Artist’s Choice
Chorégraphie : Jérôme Bel
Distribution : MoMa Dance Company
Du 27 au 31 Octobre 2016, Jérôme Bel est invité pour la deuxième fois à participer à la manifestation Artist’s Choice, événement créée en 1989 et organisé par le FIAF’s (French Institute Alliance Française) Crossing the Line Festival au MoMA de New York.
La proposition du chorégraphe s’inscrit dans la poursuite d’un travail en marge d’un registre contemporain plus conventionnel*. Spécialement pour l’occasion il crée la MoMA Dance Company, composée de 25 employés du musée, tous âges et statuts confondus (administration, finances, accueil, sécurité…). Ces danseurs amateurs, ayant – au mieux – une pratique ludique et personnelle de cet art, répondent à une nouvelle proposition de cette institution désireuse de maintenir un lien concret entre la peinture et d’autres champs artistiques.
Jérôme Bel embarque les performers « d’un jour » dans une création. A l’issue de trois répétitions de deux-trois heures en une semaine, ils se produisent dans le « Marron Atrium », lieu central dominé par un puits de lumière de trois étages offrant au public une vue en surplomb du « plateau » que d’autres spectateurs encerclent, assis au sol et sur quelques bancs.
Dans cette proximité et simplicité scénique, cette compagnie de danseurs improvisés présente, telle une foule bigarrée, un réjouissant patchwork chorégraphique où chacun trouve sa place. Onze qualités de mouvements dansés se succèdent, emmenées à chaque fois par un leader pour faciliter la synchronie et la mémoire des pas empruntés à des styles historiques et plus contemporains, soutenues par des musiques adéquates : solo et tableau académique, ensemble fluide à l’image d’Isadora Duncan, rythme africain, modern jazz dance induisant une élan groupal s’agglutinant à un mur puis s’adonnant à une vaste roulade au sol, séquence rock trépidante, break-dance juvénile, contraste avec une évolution étirée dans la douceur et la lenteur, duos esthétiques reliés par un ruban, et pour finir sur l’air de New York, New York une frénésie façon music-hall très communicative envers une audience ravie de partager un tel enthousiasme.

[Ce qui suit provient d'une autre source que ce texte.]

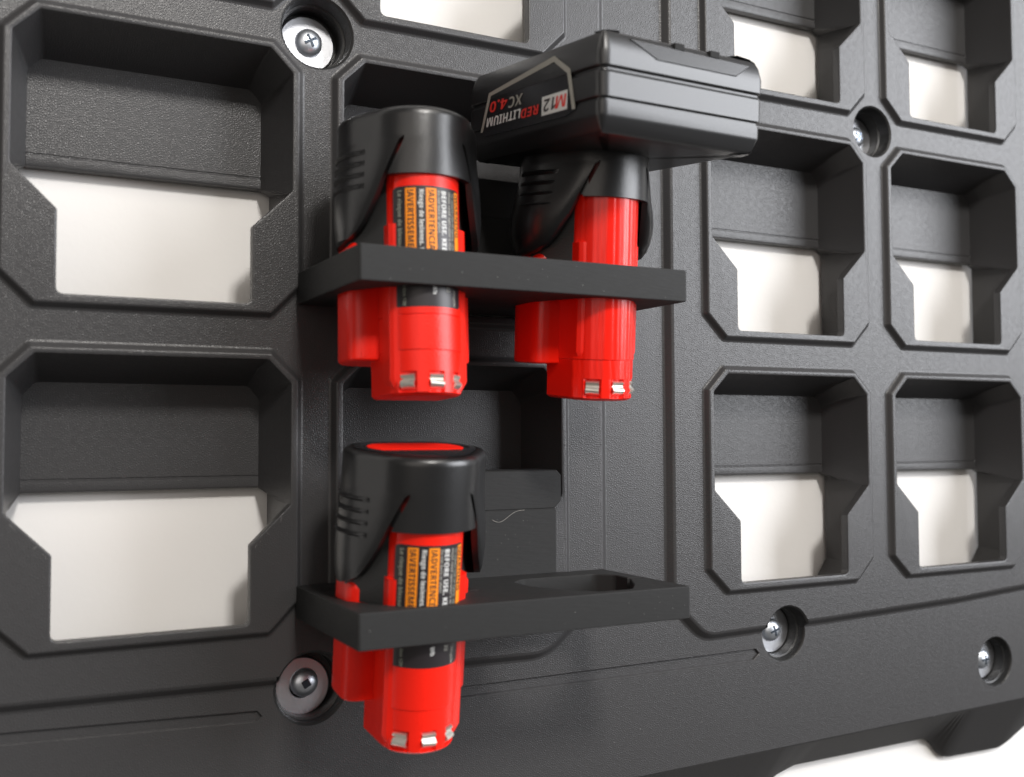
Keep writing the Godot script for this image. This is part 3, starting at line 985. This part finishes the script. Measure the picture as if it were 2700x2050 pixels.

L’initiative de Jérôme Bel confirme que la danse est donnée à tous et que tous sont capables d’entrer en danse.
C’est autant les ressources des performers que la réalisation avec prise de risque qui intéresse le chorégraphe mais, ici, point de provocation** si ce n’est celle de lancer ce groupe – d’abord improbable – sur scène. L’appel à la créativité et à l’expressivité, à l’empathie et à la mixité sociale va de pair avec la non-exclusion de certains au profit de la recherche des potentiels des employés-danseurs, avivant le sentiment profond à exister.
De brèves discussions informelles à l’issue du spectacle pendant cinq jours témoignent de l’intensité valorisante de cette expérience pour chacun et des effets relationnels positifs au sein du fonctionnement institutionnel.
Un espace supplémentaire de plaisir s’ouvre dans un océan d’œuvres et d’installations contemporaines prestigieuses; et encore une fois, l’évidence du pouvoir des corps et de la danse.
* J. Bel a réalisé Gala (2015) dans la suite d’ateliers populaires dans la banlieue parisienne, performance collective réunissant amateurs, handicapés et professionnels « offrant la scène à ceux qui en sont écartés » (Théâtre de la Ville, Paris, 1/12/2015).
** Par une performance de « non-danse » au profit de l’hyper-présence des corps sur scène (sexe, seins, urine, salive, nudité banalisée…), la pièce homonyme Jérôme Bel (1995) devient représentative du « courant conceptuel », support de significations élaborées (et controversées) par le spectateur même. Elle est présentée pour la 1ère fois à New York (28/10/2016).